Socio-realist animals
David Attenborough is the Mike Leigh of animal television. Unlike Look Who's Talking Now! or The Lion King, his films strive for realism. Do you want to see an unemployed penguin crushed beneath the weight of late capitalism (represented by a huge seal), or a gazelle with a drink problem (every time he tries to take a drink a lion tries to eat him, which is certainly a problem), or all animals engaged in a Thatcherite fight for survival (nature)? Then check out his excellent documentaries. David Attenborough truly is a friend of man and beast alike.
Paw Patrol
Okay, this one takes my dogs-with-jobs fetish a little too far. Paw Patrol is what we now use to calm hyperactive children in lieu of gripe water and laudanum, but it is, let's face it, a neo-liberal vision of hell in which the emergency services have been outsourced to the private sector and puppy labour laws have been relaxed. Is that really what we want?
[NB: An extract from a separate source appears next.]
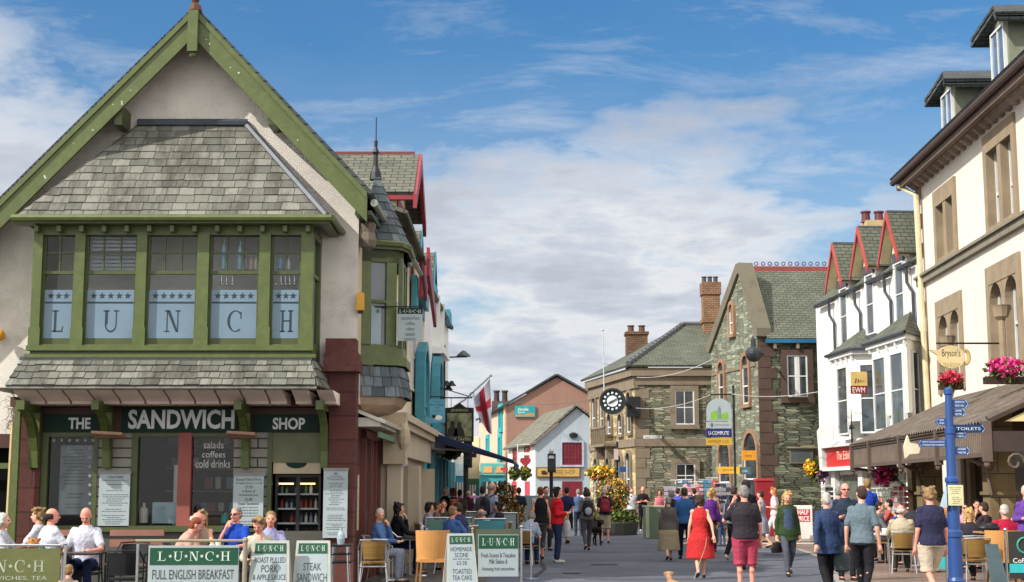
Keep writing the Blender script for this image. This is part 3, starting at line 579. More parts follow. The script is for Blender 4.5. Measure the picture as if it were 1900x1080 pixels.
for y in (917, 944, 971, 1000):
    nb_ = 0
    for i in range(9):
        if rn.random() < .3: continue
        x = 514+i*9; c = rn.choice(['7a8890', 'a8a498', '545c60', '8a3c34', '4e6a48', 'c0c2c0']); nb_ += 1; tag(bottle('bottle', x, y, rn.uniform(.13, .2), .03, M(c, .3), 'x', -.45, GF), f'{CN[c]} bottle, {ON[nb_-1]} from the left on the {SHN[y]} shelf of the drinks fridge', 'bottle', 'bottles in the drinks fridge')
# curved brackets
def bracket(x, w_px, side=1):
    mb = MB(GF); u = GF.hit(x, 770)[0]; h = w_px/200; top = GF.hit(x, 745, .9)[1]; bot = GF.hit(x, 868, .1)[1]
    def seg(pts, th):
        for (n0, z0_), (n1, z1_) in zip(pts, pts[1:]): mb.hexa([GF.pt(u-h/2, n0, z0_), GF.pt(u+h/2, n0, z0_), GF.pt(u+h/2, n0-th, z0_), GF.pt(u-h/2, n0-th, z0_), GF.pt(u-h/2, n1, z1_), GF.pt(u+h/2, n1, z1_), GF.pt(u+h/2, n1-th, z1_), GF.pt(u-h/2, n1-th, z1_)][::1])
    mb.box(u-h/2, u+h/2, .95, 0, top-.14, top+.02); mb.box(u-h/2-.01, u+h/2+.01, .14, 0, bot-.0, top-.14)
    seg([(.14+.75*(1-cos(k/6*pi/2))+.0, bot+(top-.14-bot)*sin(k/6*pi/2)**.9) for k in range(7)], .16); mb.build('curved_bracket', GREEN, shop)
bracket(204, 25); bracket(459, 25); bracket(605, 24); bracket(70, 30)
mb = MB(GF); mb.tube([GF.pt(GF.hit(52, 760)[0], .5, GF.hit(52, 750)[1]), GF.pt(GF.hit(46, 900)[0], .5, .0)], .07, 4); mb.build('green_post', GREEN, shop)
mb = MB(GF); mb.tube([GF.pt(GF.hit(34, 790)[0], .3, GF.hit(34, 790)[1]), GF.pt(GF.hit(24, 960)[0], .3, 0)], .035, 6); mb.build('downpipe', M('b9a878', .5), shop)
for x0, x1 in ((176, 232), (425, 477)):
    mb = MB(GF); a, b, c, d = GF.r(x0, 803, x1, 814, .3); mb.slab([GF.pt(a, .55, d-.02), GF.pt(b, .55, d-.05), GF.pt(b, .25, d-.1), GF.pt(a, .25, d-.1)], .05); mb.build('lamp_hood', M('9c7a66', .7, .3), shop)
# side shopfront and canted oriel on the street side
def poly_ring(mb, pts, z0, z1, mi=0, pts2=None):
    p2 = pts2 or pts
    for i in range(len(pts)-1): mb.face([V((*pts[i], z0)), V((*pts[i+1], z0)), V((*p2[i+1], z1)), V((*p2[i], z1))], mi)
OR = [(GX-.02, 26.55), (GX+.64, 26.85), (GX+.74, 27.15), (GX+.74, 28.2), (GX-.05, 28.7)]
zo = lambda y, x=710, Y=27: P(x, y, Y).z
mb = MB(); poly_ring(mb, OR, zo(668), zo(642)); poly_ring(mb, OR, zo(484), zo(458)); 
grow = lambda s: [(GX+(x-GX)*s, 27.6+(y-27.6)*(1+(s-1)*.5)) for x, y in OR]
poly_ring(mb, grow(1.1), zo(680), zo(664)); poly_ring(mb, grow(1.1), zo(664), zo(664), 0, OR)
FO = FR(OR[0][0], OR[0][1], math.degrees(math.atan2(OR[1][1]-OR[0][1], OR[1][0]-OR[0][0]))); L = (V(OR[1])-V(OR[0])).length
mb.fr = FO; mb.box(0, L*.3, 0, -.08, zo(645), zo(480)); mb.box(L*.72, L, 0, -.08, zo(645), zo(480))
FO2 = FR(OR[2][0], OR[2][1], 90); mb.fr = FO2; mb.box(-.2, .1, 0, -.08, zo(645), zo(480)); mb.box(.46, .56, 0, -.08, zo(645), zo(480)); mb.box(.95, 1.05, 0, -.08, zo(645), zo(480)); mb.build('oriel_frame', GREEN, shop)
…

Picture a velvet paw stomping on a human face, forever.
Judge from Wanderly Wagon
That's more like it. A dog with a real public sector job! When I was young, Judge was a spokesdog for road safety, and I loved him with his foppish scarf, penetrating (goggley) eyes and soft, kind woof. I would do anything for Judge. If you want to manipulate me into doing something nefarious, just make an advertisement in which Judge instructs me to do it. Seriously, I'd flip faster than the Manchurian candidate or a Trump staffer.
Now, there are some Wanderly Wagon truthers out there who say that Judge wasn't a dog at all, but was just a man's arm. Those people have no poetry in their souls. Next they'll be saying that my cat, who admittedly looks like a fluffy sock with cardboard triangles for ears, is just my wife's arm. That's just ridiculous and it would mean that everything I know is a lie. The cat just likes to sit next to her, that's all. That's all.